FERC has agreed to a Bermuda-based partnership’s plans to slightly expand sendout from a liquefied natural gas (LNG) terminal in Puerto Rico which could increase the number of LNG tanker-loads received annually from about 24 to 40.

EcoEléctrica LP operates LNG import, storage and vaporization facilities at Guayanilla Bay, in the municipality of Peñuelas, which is located on the south shore of the island. Last Thursday, the Federal Energy Regulatory Commission [CP16-492] authorized EcoEléctrica to increase the send-out capacity of the LNG terminal by an additional 93 MMcf/d, to a total of 279 MMcf/d.

The increase in send-out capacity will be accomplished by placing into service one of two existing spare LNG vaporizers at Guayanilla Bay. Following the expansion, EcoEléctrica will deliver 186 MMcf/d of regasified LNG to the Puerto Rico Electric Power Authority’s (PREPA) Costa Sur Power Plant, which is located a few miles from the Guayanilla Bay plant. EcoEléctrica will use the remaining 93 MMcf/d at its cogeneration plant.

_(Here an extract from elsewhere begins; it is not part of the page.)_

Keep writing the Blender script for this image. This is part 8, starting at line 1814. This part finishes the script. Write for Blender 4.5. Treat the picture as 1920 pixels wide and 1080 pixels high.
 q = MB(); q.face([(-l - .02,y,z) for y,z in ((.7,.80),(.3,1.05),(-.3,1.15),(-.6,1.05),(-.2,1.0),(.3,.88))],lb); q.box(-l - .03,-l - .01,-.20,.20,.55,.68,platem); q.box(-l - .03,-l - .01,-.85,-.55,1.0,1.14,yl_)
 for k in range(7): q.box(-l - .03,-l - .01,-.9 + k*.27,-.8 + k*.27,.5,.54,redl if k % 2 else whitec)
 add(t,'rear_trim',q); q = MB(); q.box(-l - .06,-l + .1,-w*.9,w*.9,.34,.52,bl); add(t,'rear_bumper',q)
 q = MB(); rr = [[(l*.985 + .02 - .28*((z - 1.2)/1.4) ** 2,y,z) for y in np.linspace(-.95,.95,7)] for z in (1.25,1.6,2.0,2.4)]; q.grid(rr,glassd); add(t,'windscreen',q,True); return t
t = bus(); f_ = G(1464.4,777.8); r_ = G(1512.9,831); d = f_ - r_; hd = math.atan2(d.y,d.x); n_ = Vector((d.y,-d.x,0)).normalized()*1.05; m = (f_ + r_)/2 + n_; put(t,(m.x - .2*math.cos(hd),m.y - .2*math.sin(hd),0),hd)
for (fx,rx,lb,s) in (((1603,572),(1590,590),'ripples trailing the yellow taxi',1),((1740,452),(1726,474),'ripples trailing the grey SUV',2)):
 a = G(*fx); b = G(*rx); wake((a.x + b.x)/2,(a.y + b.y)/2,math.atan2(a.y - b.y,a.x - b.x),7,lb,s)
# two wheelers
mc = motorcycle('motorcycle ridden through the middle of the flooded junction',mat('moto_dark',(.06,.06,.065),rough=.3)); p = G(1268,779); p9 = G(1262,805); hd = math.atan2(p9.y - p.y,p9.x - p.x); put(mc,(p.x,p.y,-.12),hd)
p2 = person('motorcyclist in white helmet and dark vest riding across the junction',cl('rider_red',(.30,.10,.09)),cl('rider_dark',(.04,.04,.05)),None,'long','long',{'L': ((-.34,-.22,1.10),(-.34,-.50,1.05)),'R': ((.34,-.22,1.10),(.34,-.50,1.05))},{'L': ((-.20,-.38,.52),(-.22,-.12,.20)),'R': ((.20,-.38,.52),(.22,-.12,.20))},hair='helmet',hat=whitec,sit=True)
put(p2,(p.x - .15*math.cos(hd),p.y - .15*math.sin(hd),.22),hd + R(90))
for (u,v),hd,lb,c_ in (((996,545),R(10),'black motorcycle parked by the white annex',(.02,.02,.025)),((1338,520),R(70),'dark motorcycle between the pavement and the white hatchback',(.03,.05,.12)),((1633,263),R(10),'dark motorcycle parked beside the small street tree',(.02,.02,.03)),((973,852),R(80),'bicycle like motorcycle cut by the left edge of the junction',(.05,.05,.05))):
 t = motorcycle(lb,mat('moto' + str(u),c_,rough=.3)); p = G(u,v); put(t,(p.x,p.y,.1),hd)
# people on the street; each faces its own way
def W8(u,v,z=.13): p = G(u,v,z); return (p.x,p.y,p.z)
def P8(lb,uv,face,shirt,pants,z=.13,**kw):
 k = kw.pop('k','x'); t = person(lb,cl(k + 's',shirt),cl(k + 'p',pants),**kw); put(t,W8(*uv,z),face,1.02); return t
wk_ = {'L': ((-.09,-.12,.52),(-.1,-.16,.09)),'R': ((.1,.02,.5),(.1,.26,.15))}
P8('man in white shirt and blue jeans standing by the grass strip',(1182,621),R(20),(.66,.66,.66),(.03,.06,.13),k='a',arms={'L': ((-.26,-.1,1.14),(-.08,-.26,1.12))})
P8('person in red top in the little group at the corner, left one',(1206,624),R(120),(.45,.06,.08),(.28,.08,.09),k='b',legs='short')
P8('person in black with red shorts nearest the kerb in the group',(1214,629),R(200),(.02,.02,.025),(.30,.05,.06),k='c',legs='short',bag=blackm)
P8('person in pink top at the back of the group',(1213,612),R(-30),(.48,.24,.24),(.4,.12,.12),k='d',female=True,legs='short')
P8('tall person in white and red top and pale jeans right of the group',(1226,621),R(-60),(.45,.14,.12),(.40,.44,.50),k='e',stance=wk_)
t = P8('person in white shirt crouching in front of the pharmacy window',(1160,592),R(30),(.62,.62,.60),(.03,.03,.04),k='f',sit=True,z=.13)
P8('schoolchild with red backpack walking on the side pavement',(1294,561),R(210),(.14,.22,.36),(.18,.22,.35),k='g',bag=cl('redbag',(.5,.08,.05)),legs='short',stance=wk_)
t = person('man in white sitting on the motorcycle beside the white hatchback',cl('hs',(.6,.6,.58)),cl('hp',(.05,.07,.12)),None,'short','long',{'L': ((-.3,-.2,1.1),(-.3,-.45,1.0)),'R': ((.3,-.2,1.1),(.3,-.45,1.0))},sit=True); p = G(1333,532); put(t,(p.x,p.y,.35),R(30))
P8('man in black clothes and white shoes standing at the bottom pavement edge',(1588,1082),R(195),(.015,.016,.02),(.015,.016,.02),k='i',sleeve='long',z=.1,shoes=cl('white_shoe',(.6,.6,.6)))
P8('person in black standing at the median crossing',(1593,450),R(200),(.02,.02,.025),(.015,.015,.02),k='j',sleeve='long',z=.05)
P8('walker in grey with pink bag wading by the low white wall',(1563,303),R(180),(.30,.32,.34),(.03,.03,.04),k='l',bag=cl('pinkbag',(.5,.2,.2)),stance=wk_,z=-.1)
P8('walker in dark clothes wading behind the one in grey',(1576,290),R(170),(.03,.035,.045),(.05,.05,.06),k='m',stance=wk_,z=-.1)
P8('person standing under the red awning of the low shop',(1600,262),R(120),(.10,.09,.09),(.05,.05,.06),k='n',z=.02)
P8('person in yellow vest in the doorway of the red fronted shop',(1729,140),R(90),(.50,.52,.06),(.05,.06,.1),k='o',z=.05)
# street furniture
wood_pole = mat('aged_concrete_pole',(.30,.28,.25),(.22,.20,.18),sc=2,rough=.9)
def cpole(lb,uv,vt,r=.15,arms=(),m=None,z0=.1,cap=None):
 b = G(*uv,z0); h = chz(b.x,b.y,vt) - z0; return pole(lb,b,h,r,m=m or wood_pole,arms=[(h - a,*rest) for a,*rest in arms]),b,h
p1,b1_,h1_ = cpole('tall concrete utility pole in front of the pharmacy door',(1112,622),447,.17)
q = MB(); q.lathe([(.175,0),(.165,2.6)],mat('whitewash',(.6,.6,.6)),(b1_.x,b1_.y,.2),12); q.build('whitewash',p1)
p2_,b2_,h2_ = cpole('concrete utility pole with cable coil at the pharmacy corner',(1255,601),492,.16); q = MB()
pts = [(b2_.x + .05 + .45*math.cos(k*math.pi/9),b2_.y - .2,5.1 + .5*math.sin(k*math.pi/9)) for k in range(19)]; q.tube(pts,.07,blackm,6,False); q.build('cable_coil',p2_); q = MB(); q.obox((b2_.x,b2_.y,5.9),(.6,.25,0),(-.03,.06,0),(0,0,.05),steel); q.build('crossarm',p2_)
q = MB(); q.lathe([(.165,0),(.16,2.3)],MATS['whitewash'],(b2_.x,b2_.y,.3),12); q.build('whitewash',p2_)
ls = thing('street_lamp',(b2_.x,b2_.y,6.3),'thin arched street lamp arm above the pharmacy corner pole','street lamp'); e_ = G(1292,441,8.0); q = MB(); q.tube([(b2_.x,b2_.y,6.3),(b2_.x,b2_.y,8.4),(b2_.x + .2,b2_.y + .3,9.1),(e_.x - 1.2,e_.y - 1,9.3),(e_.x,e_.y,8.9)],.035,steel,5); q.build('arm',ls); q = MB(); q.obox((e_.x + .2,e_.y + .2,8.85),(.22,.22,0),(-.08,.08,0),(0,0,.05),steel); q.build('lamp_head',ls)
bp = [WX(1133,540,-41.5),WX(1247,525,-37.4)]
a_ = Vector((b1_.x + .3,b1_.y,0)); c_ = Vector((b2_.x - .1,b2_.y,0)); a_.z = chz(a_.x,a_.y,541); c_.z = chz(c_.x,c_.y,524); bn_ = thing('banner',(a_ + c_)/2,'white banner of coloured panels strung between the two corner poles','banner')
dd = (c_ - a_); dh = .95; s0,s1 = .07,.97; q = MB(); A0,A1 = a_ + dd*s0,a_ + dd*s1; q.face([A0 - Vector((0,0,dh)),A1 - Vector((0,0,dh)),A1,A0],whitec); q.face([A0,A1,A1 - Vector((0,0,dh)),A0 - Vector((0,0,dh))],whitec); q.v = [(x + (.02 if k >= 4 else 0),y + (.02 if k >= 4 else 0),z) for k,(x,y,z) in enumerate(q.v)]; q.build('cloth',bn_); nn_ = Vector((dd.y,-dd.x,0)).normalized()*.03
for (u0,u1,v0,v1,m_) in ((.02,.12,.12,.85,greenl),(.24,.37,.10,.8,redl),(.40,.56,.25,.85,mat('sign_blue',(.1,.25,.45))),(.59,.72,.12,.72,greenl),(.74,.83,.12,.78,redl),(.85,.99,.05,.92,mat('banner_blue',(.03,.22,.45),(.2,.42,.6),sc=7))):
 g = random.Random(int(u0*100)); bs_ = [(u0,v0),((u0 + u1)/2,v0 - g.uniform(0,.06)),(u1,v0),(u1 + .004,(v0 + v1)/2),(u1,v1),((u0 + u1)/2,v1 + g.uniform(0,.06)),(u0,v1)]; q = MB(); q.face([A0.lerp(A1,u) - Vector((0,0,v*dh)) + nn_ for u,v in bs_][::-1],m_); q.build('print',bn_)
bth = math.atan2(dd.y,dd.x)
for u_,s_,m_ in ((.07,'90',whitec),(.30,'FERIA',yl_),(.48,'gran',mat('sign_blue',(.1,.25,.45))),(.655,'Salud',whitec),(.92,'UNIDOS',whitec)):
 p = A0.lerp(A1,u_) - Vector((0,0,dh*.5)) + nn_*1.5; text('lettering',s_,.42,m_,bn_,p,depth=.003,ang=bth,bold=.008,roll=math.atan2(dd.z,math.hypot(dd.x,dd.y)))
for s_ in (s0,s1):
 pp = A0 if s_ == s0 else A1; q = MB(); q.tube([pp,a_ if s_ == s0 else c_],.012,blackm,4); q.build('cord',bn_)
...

According to FERC records, construction of the LNG terminal, storage and regasification facilities at Guayanilla Bay were first authorized in 1996. Current facilities include a 1,800-foot pier for unloading LNG tankers; a 1 million bbl LNG storage tank; an LNG vaporization system, and other associated infrastructure.

EcoEléctrica said it currently receives an average of two LNG ships per month (24-26 ships per year).

In a 2014 order, FERC gave the company permission to construct and operate pipeline and associated equipment to supply up to 250 gallons per minute of LNG to a proposed non-jurisdictional LNG truck loading facility owned by Gas Natural Puerto Rico Inc., but EcoEléctrica has not yet begun construction of those facilities.

Following the 2014 order, EcoEléctrica estimated that it would receive 2.5 ships per month (30 ships per year) at Guayanilla Bay. But with FERC approval to serve PREPA’s Costa Sur Power Plant, the company now anticipates receiving 40 ships at Guayanilla Bay annually.

“Because the project involves no new construction or modification of existing facilities but simply a change in operations requiring only the dedication of an existing spare vaporizer and a spare in-tank send-out pump to full-time service, the project will have no impact on landowners or on terrestrial environmental resources,” FERC said in its order. The agency added that “the increase in LNG ship traffic from the proposed project will not adversely affect other environmental resources, such as marine wildlife, air quality and noise, or cultural resources.”

In 2013, the U.S. Energy Information Administration (EIA) reported that Puerto Rico does not produce natural gas, and all gas is imported as LNG through Guayanilla Bay. At the time, the EIA reported that Puerto Rico imports LNG mainly from Trinidad and Tobago, and that the island’s per capita natural gas consumption rate is less than one-tenth of the U.S. average.